Other televised sports can pass as guilty pleasure. College and professional football glean their popularity largely as pretexts for wagering. The same might be said about the NBA, which plays an 82-game regular season for little other reason except to eliminate fewer than half of its teams, then opens suspicion, within and outside the league, that its offices want certain match-ups for television appeal. College basketball is a joke that universities play on themselves.

Baseball is held to a higher standard, not because baseball people are nobles — they certainly aren’t — but because the story we tell ourselves about baseball demands it. Baseball is the game that makes poets sing about its permanence through time and its metaphorical description of human life. It’s the green in the middle of town, resisting technology and preserving habits of simple, daily pleasure.

Is all that merely a myth about baseball? To be a little more pungent, is it complete nonsense? It depends on how far we’re willing to go to protect that story and make it true.

Like few other institutions, baseball has an almost foundational psychological commitment to its old fashion. Those stories are true about baseball to the extent that the central office is devoted to realizing them.

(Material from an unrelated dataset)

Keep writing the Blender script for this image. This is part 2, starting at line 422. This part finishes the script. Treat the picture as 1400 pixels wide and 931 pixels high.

Inevitably, the times will take the game along on its sweep. Developments in technology and urbanization once dictated that the game be played on artificial surfaces in symmetrical stadiums designed by the praxis of suburban sprawl. Who else but MLB would pop its head up, say, “It was better the old way,” and then push a transformation to natural grass stadiums relocated to city centers?

Baseball follows its duty to timelessness all the way down to the clothes it wears. Every club that once gave in to loud colors and sansabelts has gone back to traditional uniform styles, because that’s the way baseball sees itself.

Right now, if MLB desired, it could microchip baseballs, then set up radar and sonar detection systems to define a neutral strike zone in three dimensions for every ball park so there would never be any dispute about balls and strikes. But that would remove from the game elements of judgment and human relations that make baseball such a uniquely edifying discourse. The steroid problem in baseball is a similar issue.

Among the arguments for why football players shouldn’t use steroids, we don’t say steroids ruin football. We say steroids make football unnecessarily violent, realizing at the outset that football is based in bone-crushing violence. It’s perfectly fine for football players to snap each other’s knees in two, though it’s not so fine for players to “enhance” themselves to super-human size and speed so they can snap each other’s knees.

But steroids ruin baseball, not just at its core but in its image. Baseball is about ordinary-sized people functioning in life-like environments.

Baseball can’t put up with steroids so long as it wants to tell that story and believe it. Baseball needed much too long to realize that, but the understanding has dawned, and the game is better for it.

A finding against Manny Ramirez is an echo, just like the Alex Rodriguez revelations in March were an echo and just like the next big name to come across will be an echo of baseball’s past ignorance about steroids.

In cases like Ramirez, we’ll laugh at the man’s lack of acuity. In cases like A-Rod, who admitted to performance enhancing drug use some years ago, we’ll say they didn’t call him A-Fraud for nothing. Other cases of players from the present and recent past who are found to have been violators should bring no more than a shrug.

But they can’t bring just a shrug. At some point, we’ll have to value these players against history. The list of greats from recent years with steroid taint — Barry Bonds, Roger Clemens, Rafael Palmeiro, Sammy Sosa, Mark McGwire, A-Rod, Ramirez and others — are Hall of Famers who will at least raise serious questions about their worthiness because of steroids.

The Ramirez bust is a sign that those are becoming questions about the past. When the time comes to answer them, it’ll make them no less difficult to answer — but it will make the game today and the game tomorrow that much easier to watch.